I moved into my new flat a week ago on saturday (the 12th) and bought a telly licence on the monday, the morning after finally actually managing to get a signal (though I still can’t pick up either ITV or Channel 4).

Then, a week after moving in and five days after buying said telly licence, I get a letter from TV Licensing.

Not the relatively polite reminder letter either, but the one in which they threaten to send round enforcement officers to interview me under caution.

I’m not absolutely sure which boils my piss more, being told off for something I haven’t done, or this absurd contention:

“Officers from our enforcement division catch 60,631 people every year.”

What happens if they get to that figure in October?
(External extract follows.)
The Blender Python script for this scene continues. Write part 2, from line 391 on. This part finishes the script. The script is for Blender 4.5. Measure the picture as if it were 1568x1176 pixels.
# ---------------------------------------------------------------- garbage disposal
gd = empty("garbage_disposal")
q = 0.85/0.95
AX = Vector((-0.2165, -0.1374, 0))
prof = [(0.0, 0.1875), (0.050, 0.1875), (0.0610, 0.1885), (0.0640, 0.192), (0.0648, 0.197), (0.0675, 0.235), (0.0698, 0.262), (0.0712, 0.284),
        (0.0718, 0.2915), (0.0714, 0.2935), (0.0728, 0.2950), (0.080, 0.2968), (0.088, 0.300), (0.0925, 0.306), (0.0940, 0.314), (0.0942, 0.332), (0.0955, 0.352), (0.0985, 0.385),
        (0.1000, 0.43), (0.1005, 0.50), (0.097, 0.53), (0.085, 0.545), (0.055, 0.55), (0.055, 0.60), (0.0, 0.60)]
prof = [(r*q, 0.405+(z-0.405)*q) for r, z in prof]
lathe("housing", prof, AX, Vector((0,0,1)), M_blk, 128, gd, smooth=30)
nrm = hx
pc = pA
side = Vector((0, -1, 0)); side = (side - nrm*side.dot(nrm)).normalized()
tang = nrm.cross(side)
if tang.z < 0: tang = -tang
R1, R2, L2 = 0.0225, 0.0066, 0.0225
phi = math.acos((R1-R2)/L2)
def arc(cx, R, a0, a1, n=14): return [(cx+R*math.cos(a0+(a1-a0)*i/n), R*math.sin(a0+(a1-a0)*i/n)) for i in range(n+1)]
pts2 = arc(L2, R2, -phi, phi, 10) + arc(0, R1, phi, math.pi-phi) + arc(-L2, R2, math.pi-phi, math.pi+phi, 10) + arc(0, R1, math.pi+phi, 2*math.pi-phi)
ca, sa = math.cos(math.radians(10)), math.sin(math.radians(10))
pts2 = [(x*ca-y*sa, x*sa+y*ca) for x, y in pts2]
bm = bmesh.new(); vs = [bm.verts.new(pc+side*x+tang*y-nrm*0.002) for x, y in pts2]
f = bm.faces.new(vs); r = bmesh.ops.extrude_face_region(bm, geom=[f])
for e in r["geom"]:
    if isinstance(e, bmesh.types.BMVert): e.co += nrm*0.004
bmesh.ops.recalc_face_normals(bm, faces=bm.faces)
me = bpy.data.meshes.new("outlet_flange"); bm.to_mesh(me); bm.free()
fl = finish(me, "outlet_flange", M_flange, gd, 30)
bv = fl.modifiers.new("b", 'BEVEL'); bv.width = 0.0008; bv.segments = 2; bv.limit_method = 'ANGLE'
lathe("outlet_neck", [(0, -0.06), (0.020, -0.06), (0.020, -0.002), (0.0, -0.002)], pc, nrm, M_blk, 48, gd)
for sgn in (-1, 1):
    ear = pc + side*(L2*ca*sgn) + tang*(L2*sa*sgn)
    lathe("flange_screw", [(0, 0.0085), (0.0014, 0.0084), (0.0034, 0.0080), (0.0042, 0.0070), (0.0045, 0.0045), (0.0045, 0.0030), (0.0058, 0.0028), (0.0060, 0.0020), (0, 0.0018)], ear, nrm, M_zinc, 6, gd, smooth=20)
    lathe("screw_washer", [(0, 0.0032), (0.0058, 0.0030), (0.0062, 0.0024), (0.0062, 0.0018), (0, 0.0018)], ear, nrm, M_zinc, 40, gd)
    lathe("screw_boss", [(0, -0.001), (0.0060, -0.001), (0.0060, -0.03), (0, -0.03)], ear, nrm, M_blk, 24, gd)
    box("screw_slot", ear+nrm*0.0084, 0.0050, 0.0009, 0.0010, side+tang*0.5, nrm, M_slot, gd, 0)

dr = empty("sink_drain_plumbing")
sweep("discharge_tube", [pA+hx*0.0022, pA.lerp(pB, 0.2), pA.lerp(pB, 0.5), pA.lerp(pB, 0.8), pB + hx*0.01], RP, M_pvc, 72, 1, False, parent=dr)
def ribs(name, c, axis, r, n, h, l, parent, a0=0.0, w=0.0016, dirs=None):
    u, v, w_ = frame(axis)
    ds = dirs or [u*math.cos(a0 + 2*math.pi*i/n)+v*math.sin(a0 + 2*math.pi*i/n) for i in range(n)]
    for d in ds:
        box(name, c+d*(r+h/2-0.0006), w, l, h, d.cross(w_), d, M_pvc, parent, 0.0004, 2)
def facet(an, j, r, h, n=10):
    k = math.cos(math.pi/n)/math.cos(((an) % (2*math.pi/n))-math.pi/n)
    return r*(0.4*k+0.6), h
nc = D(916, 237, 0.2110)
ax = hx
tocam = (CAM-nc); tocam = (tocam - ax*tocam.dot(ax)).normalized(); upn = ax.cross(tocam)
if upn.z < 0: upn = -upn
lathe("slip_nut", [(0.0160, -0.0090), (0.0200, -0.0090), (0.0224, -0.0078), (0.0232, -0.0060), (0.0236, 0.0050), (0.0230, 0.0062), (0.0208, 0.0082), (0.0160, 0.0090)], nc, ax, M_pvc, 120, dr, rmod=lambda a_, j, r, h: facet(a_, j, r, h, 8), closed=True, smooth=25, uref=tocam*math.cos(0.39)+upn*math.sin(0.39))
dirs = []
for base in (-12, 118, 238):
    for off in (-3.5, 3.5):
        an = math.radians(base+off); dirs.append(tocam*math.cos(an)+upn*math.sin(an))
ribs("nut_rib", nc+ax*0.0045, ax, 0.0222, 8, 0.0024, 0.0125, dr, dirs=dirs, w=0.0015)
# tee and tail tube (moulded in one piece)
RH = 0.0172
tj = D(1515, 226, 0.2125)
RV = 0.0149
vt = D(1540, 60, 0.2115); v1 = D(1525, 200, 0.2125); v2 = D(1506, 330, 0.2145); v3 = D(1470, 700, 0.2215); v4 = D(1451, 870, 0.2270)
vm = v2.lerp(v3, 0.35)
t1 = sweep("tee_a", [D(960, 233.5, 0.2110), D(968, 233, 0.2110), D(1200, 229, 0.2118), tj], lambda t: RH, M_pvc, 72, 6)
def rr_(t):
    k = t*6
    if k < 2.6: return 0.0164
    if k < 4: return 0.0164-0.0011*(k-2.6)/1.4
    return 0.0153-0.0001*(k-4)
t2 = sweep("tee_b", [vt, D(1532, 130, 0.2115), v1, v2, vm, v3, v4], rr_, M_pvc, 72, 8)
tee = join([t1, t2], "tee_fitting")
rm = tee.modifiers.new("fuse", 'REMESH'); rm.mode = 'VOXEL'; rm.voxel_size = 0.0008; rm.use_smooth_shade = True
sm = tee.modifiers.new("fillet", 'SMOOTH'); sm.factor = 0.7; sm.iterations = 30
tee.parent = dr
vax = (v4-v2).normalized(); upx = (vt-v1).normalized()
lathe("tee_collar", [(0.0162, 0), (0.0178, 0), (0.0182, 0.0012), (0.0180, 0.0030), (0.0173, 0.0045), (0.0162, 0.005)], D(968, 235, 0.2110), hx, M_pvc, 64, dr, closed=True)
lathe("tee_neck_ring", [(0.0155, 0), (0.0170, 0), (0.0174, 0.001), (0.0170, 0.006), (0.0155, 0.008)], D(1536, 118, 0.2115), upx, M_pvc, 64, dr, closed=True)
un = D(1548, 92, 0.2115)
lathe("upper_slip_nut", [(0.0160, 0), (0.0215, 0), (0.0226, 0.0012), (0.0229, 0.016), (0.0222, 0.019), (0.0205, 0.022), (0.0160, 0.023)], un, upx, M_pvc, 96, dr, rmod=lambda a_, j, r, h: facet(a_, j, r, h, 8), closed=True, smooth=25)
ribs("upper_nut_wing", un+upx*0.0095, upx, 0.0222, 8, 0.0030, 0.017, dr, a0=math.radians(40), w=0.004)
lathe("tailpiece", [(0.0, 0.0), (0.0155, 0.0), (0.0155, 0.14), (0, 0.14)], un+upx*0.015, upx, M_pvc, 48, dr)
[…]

Do they just have the rest of the year off?

Frankly I don’t think that’s a very good use of my licence fee money.

Maybe NWA had a point

Posted on Dec 06 2007 | Tagged as: Uncategorized

Joy. Now not only can the police arrest you for pretty much anything they like (and often call it “terrorism”), they can now beat the crap out of you while doing so:

POLICE officers who seriously injured an innocent man when they forced their way into his home to arrest him have been cleared of using excessive force.

Stephen Whenary needed 13 weeks off work to recover from the beating he received when officers from Cleveland Police used batons and CS gas on him while he was cowering in his bathroom.

Following an 18-month investigation, carried out by the same force, the Independent Police Complaints Commission (IPCC) has ruled the officers have no case to answer and will not face criminal or misconduct charges.

(My emphasis.)

Behaviour like that is only going to turn law-abiding people against the police force — as does their general contemptuous attitude to the public.

Not that long ago a copper in Cardiff stopped me from walking into the back of the students’ union. When I asked why, I got shouted at: “Because I said so.” Not really the explanation I was after. Is it really that much harder to say something along the lines of, “It’s a crime scene and we’re sealng it off”?

When my cousin visited a few weeks ago I hardly spoke to her, mostly because she’s a PCSO. And this is from someone used to tape The Bill and watch a term’s worth in two days.